Un rapport du GIEC (Groupe des Nations Unies sur les changements climatiques) sur les événements extrèmes du futur, paru la semaine dernière, n’a été que la dernière salve d’un mois de mars chargé : le 25, dans la revue Nature Climate Change, les climatologues Dim Coumou et Stefan Rahmstorf analysaient les statistiques des événements extrêmes des 10 dernières années, et y trouvaient matière à inquiétude.

Et du 26 au 29 mars, dans le cadre du congrès international fort médiatisé Planet Under Pressure, à Londres, des experts de plusieurs pays y sont allés de leurs avertissements : est-ce que « l’accélération de l’impact humain » ne deviendrait pas hors de contrôle?

Le document du GIEC s’aventure pour sa part dans la jungle des prévisions. Sans pointer d’événement ou de région géographique en particulier, il en appelle à une révision de notre façon de voir nos propres événements extrêmes, dans nos régions respectives : une canicule ou une pluie torrentielle susceptible de ne se produire qu’une fois tous les 20 ans devrait désormais être vue comme susceptible de se produire tous les 5 à 10 ans.

Le rapport de 592 pages, auquel ont contribué 220 auteurs dans 62 pays, se veut une synthèse des connaissances accumulées ces dernières années sur ces événements dits « extrêmes ».

Quels extrêmes?

C’est à peu près depuis 2003 que les climatologues essaient de dégager des tendances au milieu de ces « extrêmes » qui surgissent aux quatre coins du monde —en gros, depuis la canicule de l’été 2003 en Europe de l’ouest, qui avait fait des centaines de mort. Mais il n’est pas facile de dégager des tendances à partir d’événements qui sont, par définition… extrêmes.

On sait par exemple qu’une température plus chaude produit plus d’évaporation au-dessus des océans, donc plus de précipitations au-dessus des régions côtières. Mais où et en quelle quantité? Ailleurs, davantage de canicules et davantage de records de chaleur, à l’image de ceux du mois de mars en Amérique du nord, semblent une conséquence logique d’un réchauffement planétaire. Mais à quel rythme?

Pour répondre à ces questions, il faut tenter de décoder des tendances dans l’histoire récente, et c’est également le sens du travail de Dim Coumou et Stefan Rahmstorf : ils ont analysé les événements « anormaux » de la dernière décennie, comme la canicule de 2010 en Russie, les inondations la même année au Pakistan ou le printemps le plus pluvieux en deux siècles en Angleterre, en 2007.
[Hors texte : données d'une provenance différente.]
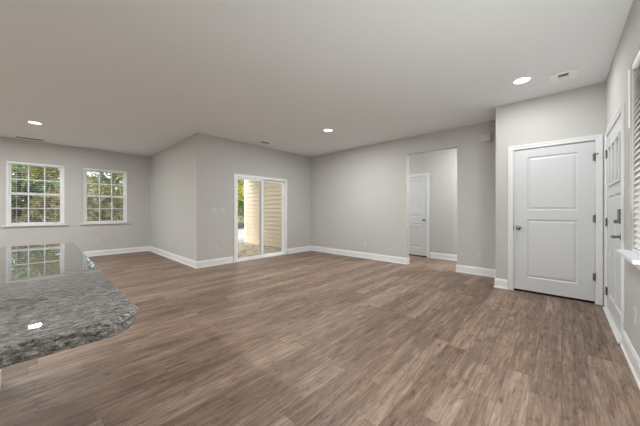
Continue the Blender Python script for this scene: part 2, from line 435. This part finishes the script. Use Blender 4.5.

Mais l’important n’est pas tant d’aboutir à des prévisions que de tenter de redéfinir les risques. Parce que davantage d’inondations ou de canicules signifient des factures plus élevées —dommages à la propriété et frais d’hôpitaux— et il n’est pas un seul gouvernement qui ne souhaiterait pas réduire ses factures. Tout en se demandant si les changements que nous croyons distinguer ne sont que l’avant-garde de quelque chose de plus grave encore.